OCBC also said that it expects ongoing increases in power costs for the REIT, despite assurances made by the trust’s manager that over 90 percent of these charges can be passed on to tenants.
Notwithstanding its drop in revenue, Keppel DC REIT reported distributable income of S$44.5 million for the quarter, which was up 5.9 percent from the same period in 2020. This increase also helped to boost its distributions per unit to S$2.47 in the first quarter from S$2.46 a year earlier.

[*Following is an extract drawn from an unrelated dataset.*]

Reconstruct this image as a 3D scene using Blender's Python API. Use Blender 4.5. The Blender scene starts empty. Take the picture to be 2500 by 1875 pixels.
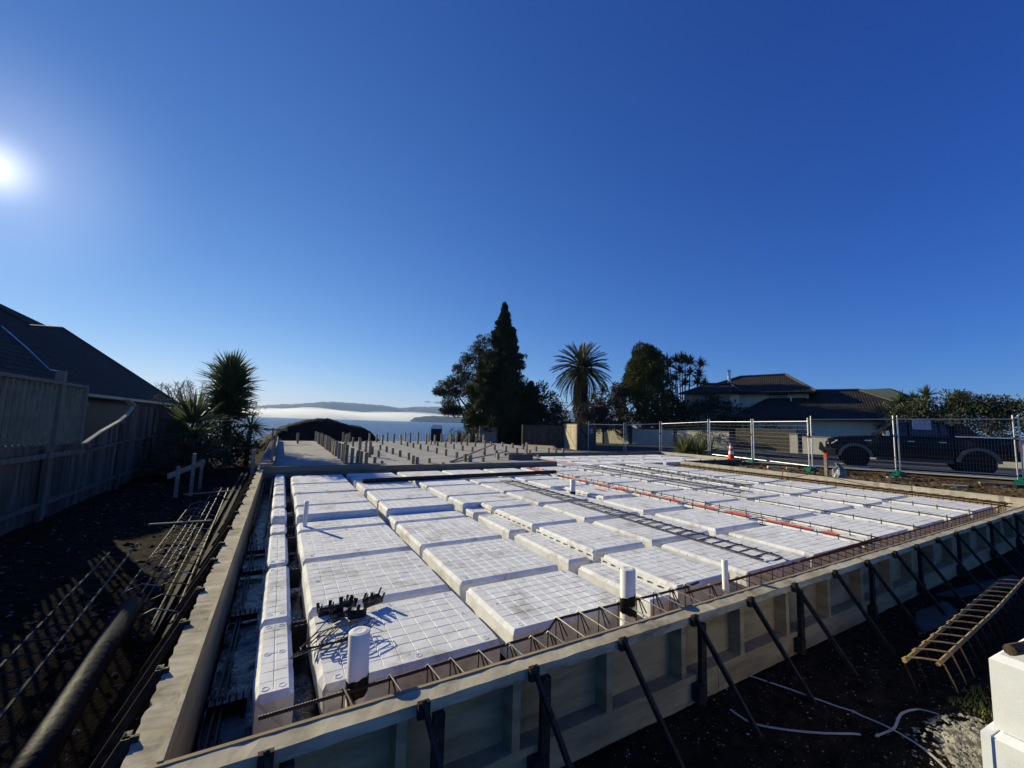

OCBC has now lowered its DPU forecast for the trust this year by 2.7 percent and by 3.1 percent for 2023. The investment bank has also trimmed its fair value estimate on the trust’s equity to S$2.28 from S$2.61 previously.
Big and Bulky
Keppel DC REIT’s slowing financial performance could be a sign that the trust is still digesting a set of recent acquisitions, according to Jabez Tan, head of research at data centre analysis firm Structure Research.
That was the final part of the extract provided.